The amended regulations seek further to facilitate transfer-related changes to the contracts of employment of the transferring employees. Changes will now only be invalidated if they are by reason of the transfer and not if connected with it – again potentially narrowing the scope of the protection in the same way as with the change to TUPE’s dismissal protections described above.
A variation to an employee’s terms made under an existing power which the employer has under the employee’s contract will also be valid.
Also, since relocation will constitute an ETO reason, an employer may find it easier to agree amended terms at a new location (which might be appropriate for market or geographical reasons) on the basis that there is an ETO reason for the change which avoids it being invalid.
These provisions do not remove the need to consider how contract changes are to be introduced, how consent can be obtained and the general constructive and unfair dismissal risks that can arise when seeking to introduce wholesale contract changes across a workforce or specific group of transferring employees.
Collective agreements curtailed
Two changes are made to TUPE intended to increase an employer’s flexibility in relation to any terms of employment of the transferring employees which are derived from collective bargaining. Firstly, consistent with a recent ECJ decision, if employees’ terms are determined pre-transfer by a collective agreement process, and post-transfer the new employer is not involved in that collective bargaining process, the new employer is not bound by any changes made under the collective agreement after transfer. The collective agreement is effectively “frozen” at the point of transfer so far as the new employer is concerned.

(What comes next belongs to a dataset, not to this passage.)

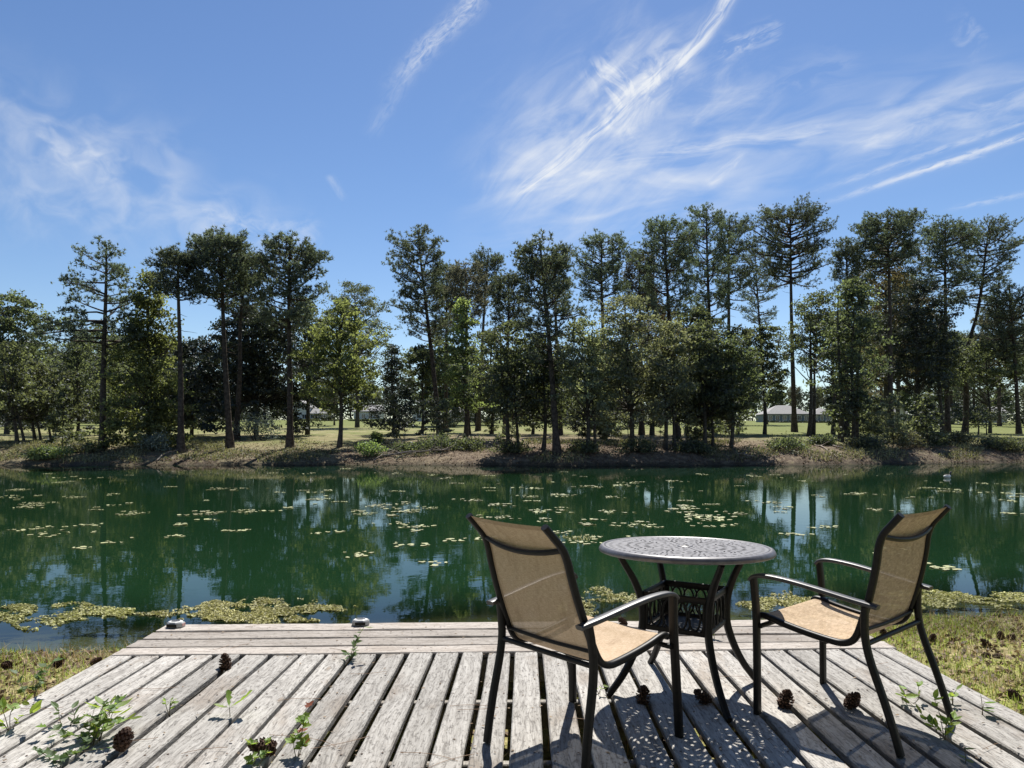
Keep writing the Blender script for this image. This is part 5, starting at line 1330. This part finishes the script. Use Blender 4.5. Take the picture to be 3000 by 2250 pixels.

Second, if a term of an employee’s contract is incorporated from a collective agreement, then a contract change is permitted as long as it takes effect more than one year after the transfer and that the employee’s overall terms post transfer are no less favourable than beforehand.
Pre-transfer consultation can count for collective redundancy purposes
An employer acquiring a business or part of a business may wish to make redundancies as part of the transfer process. If this involves 20 or more dismissals at one establishment in a 90 day period, such a redundancy exercise will trigger the collective redundancy consultation requirements of 30 days’ prior consultation if 20 or more employees are affected and 45 days’ prior consultation if 100 or more employees are affected. The 2014 changes mean the new employer will be able to start this collective redundancy consultation before the transfer. The transferor needs to agree to this but is not obliged either to consent or to provide any assistance or information should the transferee wish to take up this option.
“Micro businesses” given consultation flexibility
An employer that employs fewer than ten employees and does not have existing employee representatives in place (by way of a recognised trade union or other elected or appointed representatives) will now be excused from the obligation to invite the employees affected by a TUPE transfer to elect representatives for the purposes of the collective information and consultation process required by TUPE. The employer can satisfy its obligations simply by dealing direct with the employees. This does not relieve the employer of the obligation to provide the relevant information – fact, timing of and reason for the transfer, its legal, economic and social implications, details of any proposed measures etc. – or to conduct consultation if “measures” – such as dismissals or changes to terms and conditions of employment - are planned.
New guidance on TUPE
The Department for Business Innovation and Skills has issued updated guidance on TUPE.